**Exercise aim**
The lines from the top of the material below through the line containing "COL = S.collection" are to be printed exactly, with pictures omitted.
** Begin Data extract **
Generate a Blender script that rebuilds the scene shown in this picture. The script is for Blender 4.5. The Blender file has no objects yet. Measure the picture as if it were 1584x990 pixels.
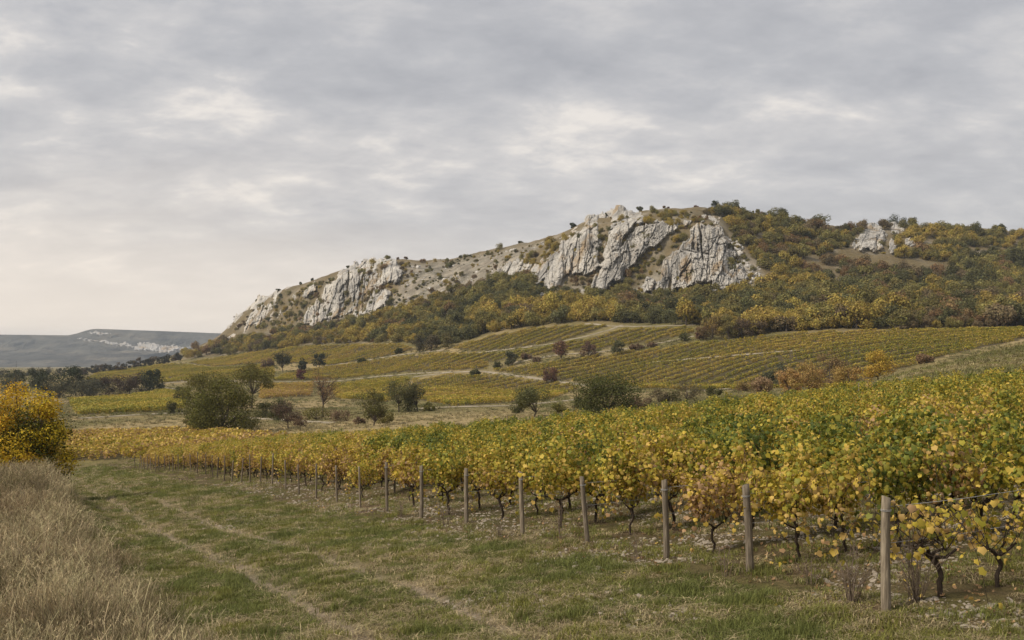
import bpy, math, random
import numpy as np
from math import radians, pi, sin, cos

random.seed(7)
RNG = np.random.default_rng(7)
S = bpy.context.scene
COL = S.collection

# ------------------------------------------------------------------ camera
# picture plane of the photograph: 1584 x 990, focal length 1540 px, level camera, horizon at row 560
F, CX, HY = 1540.0, 792.0, 560.0
cam_d = bpy.data.cameras.new('camera')
cam_d.sensor_width = 36.0
cam_d.lens = 36.0 * F / 1584.0
cam_d.shift_y = (HY - 495.0) / 1584.0
cam_d.clip_start = 0.1
cam_d.clip_end = 20000
cam = bpy.data.objects.new('camera', cam_d)
cam.location = (0, 0, 0)
cam.rotation_euler = (pi / 2, 0, 0)
COL.objects.link(cam)
S.camera = cam

# ------------------------------------------------------------------ sky, sun, exposure
SUN_EL, SUN_AZ = radians(40), radians(-116)      # azimuth from the view direction, negative = left
w = bpy.data.worlds.new('World')
S.world = w
w.use_nodes = True
nt = w.node_tree
nt.nodes.clear()


def N(t, kind, **kw):
    n = t.nodes.new(kind)
    for k, v in kw.items():
        setattr(n, k, v)
    return n


def setin(n, **kw):
    for k, v in kw.items():
        n.inputs[k.replace('_', ' ')].default_value = v
    return n


def math_node(t, op, a, b=None, c=None, clamp=False):
    n = t.nodes.new('ShaderNodeMath')
    n.operation = op
    n.use_clamp = clamp
    for i, x in enumerate((a, b, c)):
        if x is None:
            continue
        if isinstance(x, (int, float)):
            n.inputs[i].default_value = x
        else:
            t.links.new(x, n.inputs[i])
    return n.outputs[0]


def ramp(t, fac, stops, interp='LINEAR'):
    n = t.nodes.new('ShaderNodeValToRGB')
    n.color_ramp.interpolation = interp
    el = n.color_ramp.elements
    while len(el) < len(stops):
        el.new(0.5)
    for e, (p, c) in zip(el, stops):
        e.position = p
        e.color = (c[0], c[1], c[2], 1)
    if fac is not None:
        t.links.new(fac, n.inputs[0])
    return n.outputs[0]


def mixc(t, fac, a, b, blend='MIX'):
    n = t.nodes.new('ShaderNodeMix')
    n.data_type = 'RGBA'
    n.blend_type = blend
    for sock, x in ((n.inputs[0], fac), (n.inputs[6], a), (n.inputs[7], b)):
        if isinstance(x, (int, float)):
            sock.default_value = x
        elif isinstance(x, tuple):
            sock.default_value = (x[0], x[1], x[2], 1)
        else:
            t.links.new(x, sock)
    return n.outputs[2]


tc = N(nt, 'ShaderNodeTexCoord')
sep = N(nt, 'ShaderNodeSeparateXYZ')
nt.links.new(tc.outputs['Generated'], sep.inputs[0])
zc = math_node(nt, 'MAXIMUM', sep.outputs[2], 0.0)
den = math_node(nt, 'ADD', zc, 0.26)
com = N(nt, 'ShaderNodeCombineXYZ')
nt.links.new(math_node(nt, 'DIVIDE', sep.outputs[0], den), com.inputs[0])
nt.links.new(math_node(nt, 'DIVIDE', sep.outputs[1], den), com.inputs[1])
com.inputs[2].default_value = 3.7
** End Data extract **
**Correct response**
Generate a Blender script that rebuilds the scene shown in this picture. The script is for Blender 4.5. The Blender file has no objects yet. Measure the picture as if it were 1584x990 pixels.
import bpy, math, random
import numpy as np
from math import radians, pi, sin, cos

random.seed(7)
RNG = np.random.default_rng(7)
S = bpy.context.scene
COL = S.collection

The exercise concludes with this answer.